Куприн пришел в ярость. 25 мая 1924 года в “Русской газете” появился его длинный текст под названием “Товарищ Ходасевич”. Достаточно процитировать его завершение. Приведя фразу о “начинающих пролетарских писателях”, сравнение с которыми должно было особенно его обидеть, Куприн пишет:
С этим признанием я поздравляю товарища Ходасевича. Значит, он был в числе воспитателей и руководителей той семитысячной банды безграмотных сопляков с врожденной чесоткою языка, которая облаяла и оплевала все дорогое, чем духовно жила прежняя великая, интеллигентная Россия?..
Но если даже он обучал стихосложению этих ублюдков, то какая-то отдаленная жалостливая симпатия не позволяет мне верить тому, что, исполняя долг службы и повинуясь общему обычаю, Вл. Ходасевич писал оды по особо торжественным случаям: на пролетарский праздник, на выступление Троцкого, на приезд Дзержинского и на избавление Зиновьева от чирия. Нет, этого он не делал.

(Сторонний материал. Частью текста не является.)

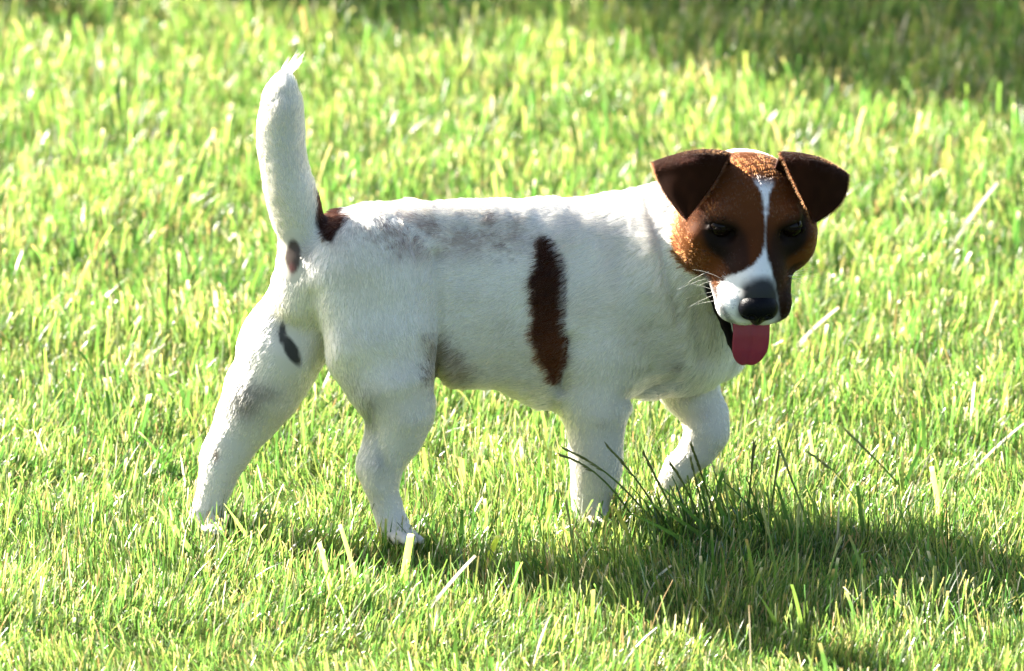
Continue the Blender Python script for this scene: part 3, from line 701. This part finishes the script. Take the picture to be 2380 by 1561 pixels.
# ------------------------------------------------------------------ single stems, blades and straws that stand out
def gp(px, py):
    """point of the ground seen at px, py in the side view"""
    d = VF * DIST + np.array([1, 0, 0]) * (px - 1190) / PXM + VU * (780.5 - py) / PXM
    return CAM + d * (-CAM[2] / d[2])
def stem_line(bx, by, tx, ty, dY=0.0, n=9, sag=.05):
    a = gp(bx, by); b_ = P(tx, ty, a[1] + dY); u = np.linspace(0, 1, n)[:, None]
    l = np.linalg.norm(b_ - a); return a * (1 - u) + b_ * u + np.array([0, 0, 1]) * sag * l * u * (1 - u) * 4 + np.array([0, 0, -.004]) * (1 - u)
srg = np.random.default_rng(5)
def seed_stalk(bx, by, tx, ty, label, dY=0, dark=1.0, thick=.0009, heads=True, nsp=14):
    ln = stem_line(bx, by, tx, ty, dY, 9, srg.uniform(-.02, .13)); root = empty('seed_stalk', ln[0]); tag(root, label, 'grass stalk', 'grass stalks with seed heads')
    pts = ln - ln[0]
    v, f = tube(pts, np.linspace(thick, thick * .6, len(pts)), 6)
    cc = np.array([.13, .19, .045]) * dark
    mesh_np('stem', v, f, m_stalk, root, col=np.tile(cc, (len(v), 1)) * (1 + .2 * noise(v, 200)[:, None]))
    if heads:
        ax = nrm(pts[-1] - pts[-3]); sd_ = nrm(np.cross(ax, [.2, 1, .1])); L_ = np.linalg.norm(pts[-1]); vs_, fs_, cs_ = [], [], []; off = 0
        for k in range(nsp):
            u = 1 - k / nsp * .38; c0 = np.array([np.interp(u, np.linspace(0, 1, len(pts)), pts[:, i]) for i in range(3)])
            d = nrm(ax + sd_ * (1 if k % 2 else -1) * srg.uniform(.05, .13) + srg.normal(0, .03, 3)); ln_ = srg.uniform(.0075, .0105)
            v, f = tube([c0 + d * ln_ * q_ for q_ in (0, .25, .55, .8, 1)], np.array([.3, 1, 1.0, .6, .1]) * .00082, 6)
            vs_.append(v); fs_.append(f + off); off += len(v); cs_.append(np.tile(np.array([.20, .21, .08]) * dark * srg.uniform(.7, 1.3), (len(v), 1)))
        mesh_np('seed_head', np.concatenate(vs_), np.concatenate(fs_), m_stalk, root, col=np.concatenate(cs_))
    return root
def lone_blade(bx, by, tx, ty, w_, label, col, name='grass_blade', cat='grass blade', group='broad single grass blades', dY=0, cut=True, face=(1, .25, 0), mat=None):
    ln = stem_line(bx, by, tx, ty, dY, 11, .04); o0 = ln[0]; pts = ln - o0; ax = nrm(pts[-1] - pts[0]); fd = np.array(face, float); fd = nrm(fd - ax * (fd @ ax)); nr_ = np.cross(ax, fd)
    V_, F_2 = [], []
    for i, p_ in enumerate(pts):
        u = i / 10; ww_ = w_ * ((1 - .2 * u) if cut else (1 - u ** 2) + .03) * (.6 + .4 * min(1, u * 5)) / 2
        V_ += [p_ - fd * ww_, p_ + nr_ * ww_ * .35, p_ + fd * ww_]
    for i in range(10):
        for j in range(2): F_2.append((i * 3 + j, i * 3 + j + 1, (i + 1) * 3 + j + 1, (i + 1) * 3 + j))
    c_ = np.tile(np.array(col), (33, 1)) * (1 + .15 * noise(np.array(V_), 120)[:, None]); c_[-3:] = c_[-3:] * .4 + np.array([.5, .42, .25]) * .6
    o = mesh_np(name, V_, F_2, mat or m_grass, col=c_); o.location = o0; tag(o, label, cat, group); return o
SS = [((1560, 1262), (1318, 1048), 'dark seed stalk leaning left across the lower front leg, highest of the fan', -.03, .55),
      ((1500, 1240), (1312, 1062), 'dark seed stalk leaning left, its head left of the standing front leg', -.035, .55),
      ((1575, 1262), (1418, 1045), 'dark seed stalk, its head before the right edge of the standing front leg', -.03, .5),
      ((1610, 1262), (1500, 1062), 'seed stalk whose head stands just left of the lifted paw', -.04, .6),
      ((1640, 1250), (1560, 1082), 'seed stalk crossing the lifted paw', -.06, .8),
      ((1650, 1240), (1606, 1072), 'pale green seed stalk crossing the bent wrist of the lifted leg', -.07, 1.3),
      ((1680, 1265), (1608, 1040), 'tall dark seed stalk in front of the bent wrist of the lifted leg', -.07, .5),
      ((1735, 1240), (1752, 1040), 'dark upright seed stalk right of the lifted leg', -.01, .5),
      ((1782, 1250), (1810, 1060), 'dark thin upright seed stalk, second right of the lifted leg', 0, .55),
      ((1905, 1270), (1812, 1040), 'long green seed stalk leaning left over the shadow edge', 0, .8),
      ((2010, 1190), (1890, 1060), 'long seed stalk leaning left in the sunlit grass right of the lifted leg', 0, .8),
      ((2135, 1170), (1975, 1010), 'long green seed stalk leaning left, the one farthest right of the dog', 0, .8),
      ((1810, 1370), (1778, 1205), 'pale pinkish seed head upright in the shadow of the dog, leftmost', 0, 1.9),
      ((1850, 1360), (1856, 1190), 'pale pinkish seed head upright in the shadow of the dog, middle', 0, 2.0),
      ((1915, 1385), (1948, 1268), 'short thick pale seed head in the shadow of the dog', 0, 2.2),
      ((1350, 1420), (1318, 1180), 'thin green seed stalk below the standing front leg', 0, .8),
      ((2165, 1470), (2172, 1335), 'pale stubby seed stalk in the bright grass at the lower right', 0, 2.0),
      ((300, 770), (262, 600), 'dark thin seed stalk in the sunlit grass at the far left', 0, .5),
      ((385, 860), (392, 630), 'dark straight seed stalk left of the hind leg', 0, .5),
      ((455, 700), (425, 560), 'dark seed stalk left of the tail root', 0, .5)]
for b_, t_, lab, dy, dk in SS: seed_stalk(*b_, *t_, lab, dy, dk * (1.5 if dk < 1 else 1), thick=.0011)
LB = [((590, 1230), (540, 1003), .0042, 'dark green blade in front of the stretched hind shank', (.07, .16, .03), -.01, True),
      ((505, 1230), (480, 1050), .0040, 'bright green blade along the stretched hind foot', (.22, .36, .07), -.02, True),
      ((462, 1300), (352, 1160), .0050, 'broad green blade leaning left beside the stretched hind foot', (.12, .26, .05), 0, False),
      ((250, 1235), (70, 1180), .0040, 'green blade lying low at the far left', (.13, .25, .06), 0, False),
      ((610, 1300), (520, 1170), .0044, 'green blade rising between the hind feet, left one', (.18, .33, .06), 0, False),
      ((935, 1360), (955, 1242), .0075, 'very broad bright cut blade below the near hind foot', (.26, .42, .06), -.01, True),
      ((1120, 1330), (1158, 1246), .0060, 'short yellow green cut blade right of the near hind foot', (.40, .50, .06), 0, True),
      ((780, 1410), (742, 1262), .0048, 'long light blade below and left of the near hind foot', (.30, .44, .09), 0, True),
      ((835, 1370), (790, 1220), .0042, 'green blade just left of the near hind foot', (.20, .34, .07), 0, True),
      ((1700, 1290), (1470, 1150), .0040, 'lowest of the dark blades leaning left between the front paws', (0.056, 0.128, 0.024), -.02, False),
      ((1670, 1300), (1440, 1185), .0042, 'dark blade leaning left against the foot of the standing front leg', (0.048, 0.120, 0.024), -.02, False),
      ((1690, 1280), (1520, 1120), .0038, 'dark blade leaning left just in front of the lifted paw', (0.056, 0.136, 0.029), -.03, False),
      ((1720, 1275), (1640, 1120), .0046, 'dark broad blade right of the lifted paw', (0.048, 0.120, 0.024), -.02, False),
      ((1745, 1275), (1690, 1130), .0040, 'dark upright blade beside the lifted leg, right of the broad one', (0.056, 0.128, 0.024), 0, False),
      ((1850, 1280), (1800, 1110), .0044, 'dark green blade upright behind the dog shadow', (.04, .095, .02), 0, False),
      ((1050, 1320), (975, 1190), .0030, 'thin dark green blade right of the near hind foot', (.09, .19, .04), 0, False),
      ((1900, 1120), (1880, 1000), .004, 'upright bright blade right of the lifted leg', (.25, .38, .08), 0, True),
      ((2190, 1230), (2165, 1085), .0055, 'bright upright blade at the right under the head', (.32, .46, .08), 0, True)]
for b_, t_, w_, lab, c_, dy, cut in LB: lone_blade(*b_, *t_, w_, lab, c_, dY=dy, cut=cut)
ST2 = [((975, 1440), (1105, 1292), .0036, 'pale bleached straw leaning right below the belly'),
       ((1480, 1380), (1560, 1315), .0028, 'short bleached straw in the grass below the front paws'),
       ((2010, 1360), (2068, 1320), .0042, 'short thick pale cut stem in the shadow of the dog'),
       ((2185, 605), (2320, 425), .0040, 'long bleached straw leaning right at the right of the head'),
       ((1820, 830), (1950, 715), .0038, 'twisted pale straw leaning right beside the tongue'),
       ((300, 860), (385, 800), .0030, 'bleached straw lying left of the thigh'),
       ((500, 232), (555, 170), .0045, 'bleached blade left of the tail tip'),
       ((765, 478), (812, 432), .0045, 'whitish blade sticking up behind the rump'),
       ((2240, 1110), (2380, 985), .0030, 'grey straw leaning right at the right edge')]
for b_, t_, w_, lab in ST2: lone_blade(*b_, *t_, w_, lab, (.66, .64, .52), name='straw', cat='straw', group='bleached straws lying in the lawn', mat=m_stalk)

# ------------------------------------------------------------------ trees behind the lawn: their crowns throw the shade at the far edge of the grass
m_leaf = leaf_mat('tree_leaf', .35, (1.6, 1.6, .9, 1))
m_bark, t, out = new_mat('bark'); b = t.nodes.new('ShaderNodeBsdfPrincipled'); b.inputs['Roughness'].default_value = .95
no = t.nodes.new('ShaderNodeTexNoise'); no.inputs['Scale'].default_value = 25; no.inputs['Detail'].default_value = 6
cr = t.nodes.new('ShaderNodeValToRGB'); cr.color_ramp.elements[0].color = (.05, .035, .022, 1); cr.color_ramp.elements[1].color = (.19, .14, .09, 1)
bu = t.nodes.new('ShaderNodeBump'); bu.inputs['Strength'].default_value = .7
t.links.new(no.outputs[0], cr.inputs[0]); t.links.new(cr.outputs[0], b.inputs['Base Color']); t.links.new(no.outputs[0], bu.inputs['Height']); t.links.new(bu.outputs[0], b.inputs['Normal']); t.links.new(b.outputs[0], out.inputs[0])
def tree(G, dist, rad, label, nl, seed):
    """G: where the middle of the crown's shade falls"""
    r_ = np.random.default_rng(seed); c0 = np.array([G[0], G[1], 0]) + sdir * dist; base = np.array([c0[0], c0[1], 0])
    root = empty('tree', base); tag(root, label, 'tree', 'trees behind the lawn'); cz = c0[2]
    d = nrm(r_.normal(size=(60, 3))); cc = d * r_.uniform(.25, .95, (60, 1)) * np.array(rad) + [0, 0, cz]
    cr_ = r_.uniform(.28, .46, 60) * min(rad)
    tr_pts = [np.array([0, 0, z]) + [.05 * math.sin(z * 2), .04 * math.cos(z * 1.7) - .04, 0] for z in np.linspace(-.05, cz, 9)]
    tv_, tf_ = tube(tr_pts, np.linspace(.13, .06, 9) * rad[0], 10); vs_, fs_ = [tv_], [tf_]; off = len(tv_)
    for k in range(0, 60, 3):
        st = tr_pts[4 + (k // 3) % 5]; e_ = cc[k]; u = np.linspace(0, 1, 6)[:, None]
        v, f = tube(st * (1 - u) + e_ * u + np.array([0, 0, .12]) * u * (1 - u), np.linspace(.035, .008, 6) * rad[0], 6); vs_.append(v); fs_.append(f + off); off += len(v)
    mesh_np('trunk', np.concatenate(vs_), np.concatenate(fs_), m_bark, root)
    i = r_.integers(0, 60, nl); p = cc[i] + nrm(r_.normal(size=(nl, 3))) * (cr_[i] * r_.random(nl) ** .4)[:, None]
    a_ = nrm(r_.normal(size=(nl, 3))); b_ = nrm(np.cross(a_, r_.normal(size=(nl, 3)))); s_ = r_.uniform(.022, .042, nl)[:, None]
    v = np.stack([p - a_ * s_, p - b_ * s_ * .55, p + a_ * s_, p + b_ * s_ * .55], 1).reshape(-1, 3)
    col = np.repeat(np.array([.06, .12, .025]) * r_.uniform(.6, 1.5, (nl, 1)), 4, 0)
    mesh_np('crown', v, np.arange(nl * 4).reshape(-1, 4), m_leaf, root, col=col, smooth=False)
tree((1.56, 2.22), 6.6, (1.15, 1.0, .75), 'leafy young tree on the lawn whose crown shades the far right grass', 70000, 3)
tree((-.68, 2.68), 6.6, (.70, .62, .5), 'smaller leafy young tree whose crown shades the far left edge of the grass', 20000, 4)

На это Ходасевич отвечать не стал, но конфликт не закончился. 11 июля Куприн в статье “Два юбилея”, опубликованной все в той же “Русской газете”, издевательски пишет о невероятной овации, которой на пушкинском вечере в Сорбонне было якобы встречено выступление Ходасевича – “начинающего, но высокоталантливого стихотворца”:
Тщетно более благоразумные зрители старались благоразумным шиканьем остановить пылких поклонников В. Ходасевича. Напрасно сам В. Ходасевич пробовал их урезонить: “Дамы и господа, я понимаю и ценю ваши восторженные чувства ко мне. Но будем все-таки приличными и справедливыми, вспомним, что сейчас не мой юбилей, а Пушкина. Поймите, что Пушкин отдельно, а я отдельно!” Нет, толпа не вняла голосу любимца. До конца речи она кричала и аплодировала. Видно было только, как шевелятся губы и раскрывается рот славного стихотворца.
Удивительнее всего то, что спустя пять-шесть лет после подобного обмена любезностями Ходасевич и Куприн помирились и до конца жизни оставались в добрых отношениях.